Vegemite and Cheese Scones

Coming soon to my blog will be a new semi-regular series where I ask bloggers and authors some hard-hitting questions. Possibly the most hard-hitting of these questions is:

“What’s your favourite sandwich?”

While one of the best sandwich experiences I’ve had was a bacon butty (with brown sauce) eaten at a roadside food truck on a cold Yorkshire morning and accompanied by tea in a Styrofoam cup, I’d probably say that Vegemite and cheese on soft white bread with real butter and fake plastic-wrapped cheese is the sandwich I crave when I’m needing comfort in sandwich form. While it’s not my favourite sandwich, it’s certainly the sandwich I want when I’m jet-lagged (oh the memories), hungover, or emotionally exhausted.

Given that I featured vegemite and cheese pasta in Escape To Curlew Cottage, you can’t possibly be surprised that I’d at some point bake a vegemite and cheese scone? Well, I have, and for those of you who are vegemite haters (no judgment), I’d urge you to give it a go – rather than a vegemite punch, you get more of an umami smooch.

If you already love vegemite, well, you don’t need any more convincing, I’m sure!

Okay, the usual rules apply for scones: keep everything cold – except the oven which must be at temperature before you slide your scones on. And don’t overwork the dough.

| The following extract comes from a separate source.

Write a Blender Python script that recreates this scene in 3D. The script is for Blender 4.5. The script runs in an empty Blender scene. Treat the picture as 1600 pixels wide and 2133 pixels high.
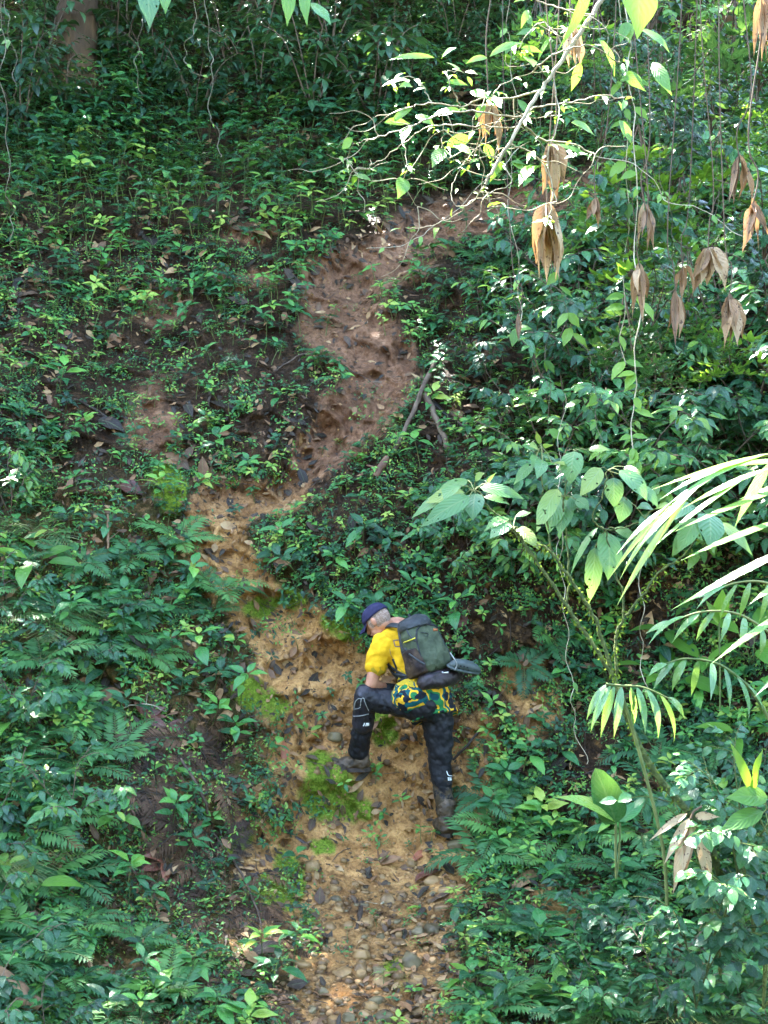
import bpy, math, random
import numpy as np
from mathutils import Vector, Matrix

# ---------------------------------------------------------------- camera, sky, sun, exposure
SC = bpy.context.scene
COL = SC.collection
FPX = 2700.0
cam = bpy.data.cameras.new('camera')
cam.sensor_fit = 'HORIZONTAL'; cam.sensor_width = 36.0; cam.lens = FPX / 1600 * 36
cam.clip_start = 0.05; cam.clip_end = 500
camo = bpy.data.objects.new('camera', cam); COL.objects.link(camo)
camo.location = (0, 0, 0); camo.rotation_euler = (math.radians(90), 0, 0)
SC.camera = camo

SUN = Vector((-0.32, 0.50, 0.82)).normalized()          # direction towards the sun
sun_el = math.asin(SUN.z); sun_az = math.atan2(SUN.x, SUN.y)
w = bpy.data.worlds.new('World'); SC.world = w; w.use_nodes = True
wn = w.node_tree.nodes; wl = w.node_tree.links
wn.clear()
sky = wn.new('ShaderNodeTexSky'); sky.sky_type = 'NISHITA'; sky.sun_disc = False
sky.sun_elevation = sun_el; sky.sun_rotation = sun_az; sky.air_density = 1.0; sky.dust_density = 1.5; sky.ozone_density = 1.0
bgn = wn.new('ShaderNodeBackground'); bgn.inputs[1].default_value = 0.15
wo = wn.new('ShaderNodeOutputWorld')
wl.new(sky.outputs[0], bgn.inputs[0]); wl.new(bgn.outputs[0], wo.inputs[0])
sl = bpy.data.lights.new('sun', 'SUN'); sl.energy = 5.0; sl.angle = math.radians(0.53); sl.color = (1.0, 0.95, 0.87)
so = bpy.data.objects.new('sun', sl); COL.objects.link(so)
so.rotation_euler = (-SUN).to_track_quat('-Z', 'Y').to_euler(); so.location = SUN * 60
SC.view_settings.view_transform = 'Standard'; SC.view_settings.look = 'None'
SC.view_settings.gamma = 1.0; SC.view_settings.exposure = 4.45
SC.render.engine = 'CYCLES'
SC.cycles.use_denoising = True
SC.cycles.max_bounces = 6; SC.cycles.diffuse_bounces = 3; SC.cycles.glossy_bounces = 2
SC.cycles.transmission_bounces = 4; SC.cycles.transparent_max_bounces = 8
SC.cycles.caustics_reflective = False; SC.cycles.caustics_refractive = False

# ---------------------------------------------------------------- helpers
RNG = np.random.default_rng(7)
random.seed(7)
def P(px, py, d):
    return np.array([(px - 800) / FPX * d, d, (1066.5 - py) / FPX * d])
def proj(p):
    p = np.asarray(p)
    return 800 + p[..., 0] / p[..., 1] * FPX, 1066.5 - p[..., 2] / p[..., 1] * FPX
_tab = np.random.default_rng(3).random((256, 256))
def vnoise(x, y):
    xi = np.floor(x).astype(int); yi = np.floor(y).astype(int)
    fx = x - xi; fy = y - yi
    fx = fx * fx * (3 - 2 * fx); fy = fy * fy * (3 - 2 * fy)
    a = _tab[xi & 255, yi & 255]; b = _tab[(xi + 1) & 255, yi & 255]
    c = _tab[xi & 255, (yi + 1) & 255]; d = _tab[(xi + 1) & 255, (yi + 1) & 255]
    return (a * (1 - fx) + b * fx) * (1 - fy) + (c * (1 - fx) + d * fx) * fy - 0.5
def fbm(x, y, o=4):
    s = 0; a = 1.0
    for k in range(o):
        s = s + a * vnoise(x * 2 ** k + 17 * k, y * 2 ** k + 31 * k); a *= 0.5
    return s
def sstep(a, b, x):
    t = np.clip((x - a) / (b - a), 0, 1); return t * t * (3 - 2 * t)

def tag(o, label=None, cat=None, group=None, kind=None):
    if label: o['label'] = label
    if cat: o['category'] = cat
    if group: o['group'] = group
    if kind: o['kind'] = kind
    return o
def empty(name, loc=(0, 0, 0), label=None, cat=None, group=None):
    o = bpy.data.objects.new(name, None); COL.objects.link(o); o.location = [float(v) for v in loc]
    o.empty_display_size = 0.1
    return tag(o, label, cat, group)

class G:
    """collects vertices / quads with uv, a per-vertex variation value and material slots"""
    def __init__(s): s.b = []; s.n = 0
    def add(s, V, F, UV=None, r=0.5, m=0):
        V = np.asarray(V, float).reshape(-1, 3); F = np.asarray(F, int).reshape(-1, 4)
        if UV is None: UV = np.full((len(V), 2), 0.5)
        R = np.full(len(V), r) if np.isscalar(r) else r
        M = np.full(len(F), m) if np.isscalar(m) else m
        s.b.append((V, F + s.n, UV, R, M)); s.n += len(V)
        return s
    def arr(s):
        return tuple(np.concatenate([q[i] for q in s.b]) for i in range(5))
    def put(s, g, R3=None, t=None, dr=0.0):
        V, F, UV, R, M = g.arr() if isinstance(g, G) else g
        if R3 is not None: V = V @ np.asarray(R3).T
        if t is not None: V = V + np.asarray(t)
        return s.add(V, F, UV, np.clip(R + dr, 0, 1), M)
    def mesh(s, name, mats, smooth=True):
        V, F, UV, R, M = s.arr() if isinstance(s, G) else s
        me = bpy.data.meshes.new(name)
        me.vertices.add(len(V)); me.vertices.foreach_set('co', V.ravel().astype(np.float32))
        me.loops.add(len(F) * 4); me.loops.foreach_set('vertex_index', F.ravel().astype(np.int32))
        me.polygons.add(len(F)); me.polygons.foreach_set('loop_start', (np.arange(len(F)) * 4).astype(np.int32))
        me.polygons.foreach_set('material_index', M.astype(np.int32))
        me.polygons.foreach_set('use_smooth', np.full(len(F), smooth))
        uv = me.uv_layers.new(name='UVMap'); uv.data.foreach_set('uv', UV[F.ravel()].ravel().astype(np.float32))
        at = me.attributes.new('var', 'FLOAT', 'POINT'); at.data.foreach_set('value', R.astype(np.float32))
        for m in mats: me.materials.append(m)
        me.update(calc_edges=True); me.validate(clean_customdata=False)
        return me
    def obj(s, name, mats, parent=None, smooth=True):
        if not isinstance(mats, (list, tuple)): mats = [mats]
        me = s.mesh(name, mats, smooth)
        o = bpy.data.objects.new(name, me); COL.objects.link(o)
        if parent is not None: o.parent = parent
        return o

def ml(o, parent_loc):
    return o
def nrm(v):
    v = np.asarray(v, float); return v / (np.linalg.norm(v) + 1e-12)

SHAPES = {
    'oval':  [0.02, 0.75, 1.0, 0.80, 0.32, 0.02],
    'wide':  [0.10, 0.95, 1.0, 0.85, 0.40, 0.02],
    'lance': [0.03, 0.60, 0.95, 1.0, 0.55, 0.02],
    'strap': [0.35, 0.9, 1.0, 0.95, 0.65, 0.03],
    'heart': [0.55, 1.0, 0.92, 0.68, 0.30, 0.02],
}
def _pf(a, b, drip):
    pk = (a / (a + b)) ** a * (b / (a + b)) ** b
    return lambda t: np.maximum(0.012, (np.clip(t, 0, 1) ** a * (1 - np.clip(t, 0, 1)) ** b) / pk * (1 - drip * sstep(.62, .9, t)))
PROF = {'oval': _pf(.75, .95, .35), 'wide': _pf(.55, .75, .30), 'lance': _pf(.8, 1.25, .2), 'strap': _pf(.35, .5, .15), 'heart': _pf(.3, .9, .3)}
def leaf(L, W, droop=0.5, fold=0.15, ns=5, shape='oval', curl=0.0, wave=0.0, twist=0.0):
    t = np.linspace(0, 1, ns + 1)
    wv = PROF[shape](t) * W * 0.5
    ang = -droop * t
    dx = np.cos(ang); dz = np.sin(ang)
    x = np.concatenate([[0], np.cumsum((dx[1:] + dx[:-1]) / 2)]) * L / ns
    z = np.concatenate([[0], np.cumsum((dz[1:] + dz[:-1]) / 2)]) * L / ns
    V = np.zeros((ns + 1, 3, 3))
    for j, s in enumerate((-1, 0, 1)):
        tw = twist * t
        off = wv * s
        up = abs(s) * (fold * wv + wave * wv * np.sin(t * 11 + s)) + curl * wv * abs(s)
        V[:, j, 0] = x; V[:, j, 1] = off * np.cos(tw); V[:, j, 2] = z + up + off * np.sin(tw)
    UV = np.zeros((ns + 1, 3, 2)); UV[:, :, 0] = t[:, None]; UV[:, :, 1] = np.array([0, 0.5, 1])[None]
    F = []
    for i in range(ns):
        for j in range(2):
            a = i * 3 + j; F.append((a, a + 3, a + 4, a + 1))
    return V.reshape(-1, 3), np.array(F), UV.reshape(-1, 2)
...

So, without further ado, here’s the recipe.

What you need

  • 150ml milk. (You probably should use whole milk, but I’d run out and had semi-skimmed in the fridge and got the same result with that – so don’t stress too much if that’s all you have.)
  • 1 tbsp vegemite (or marmite)
  • 300g self-raising flour (plus extra for dusting the bench)
  • 1 tsp baking powder
  • ½ tsp salt
  • 85g unsalted butter, cubed and fridge-cold
  • 150g grated cheese – cheddar is a good choice
  • 1 tsp mustard powder
  • 1 tbsp caster sugar

What you do with it

  • In a small pan, warm the milk until it’s at blood temperature, but don’t allow it to boil. Whisk in the vegemite making sure there are no little lumps. Take it off the heat and set aside in the fridge to cool. It might look the colour of milky coffee, but trust me, you don’t want to drink it.
  • Line a baking sheet with baking paper and preheat your oven to 220C (fan 200C).
  • In a large bowl, stir together the flour, baking powder and salt.
  • Rub the butter into the flour with the tips of your fingers until it looks like sandy breadcrumbs. Work as quickly as you can with this to avoid melting or softening your butter too much. 
  • Add the cheese, mustard powder and sugar and stir to combine. Pop it in the fridge for at least 10 minutes if, like me, you live in south-east Queensland and have difficulty keeping anything cool.
  • Set aside a tablespoon or so of the vegemite milk (you’ll be using this to brush the tops of the scones) and tip the rest into the floury buttery cheesy bowl and mix (using a dinner knife) until it’s brought together into a dough. Remember, don’t handle it any more than is necessary.
  • Turn the dough out onto a lightly floured surface and knead into a ball – again, don’t overwork it.
  • Roll out, or gently pat with your hands, to about two fingers thick and stamp out using a floured 7cm round cutter. Take care not to twist the cutter as it will impact the scone’s ability to rise evenly. Pop onto the baking sheet spaced slightly apart.
  • Reroll the trimmings until all the dough is used.
  • Brush the tops with the rest of the vegemite milk, place into the hot oven and bake for 12-15 minutes until well-risen and deep golden brown.
  • Serve with plenty of butter, or, for that extra vegemite hit, butter and vegemite.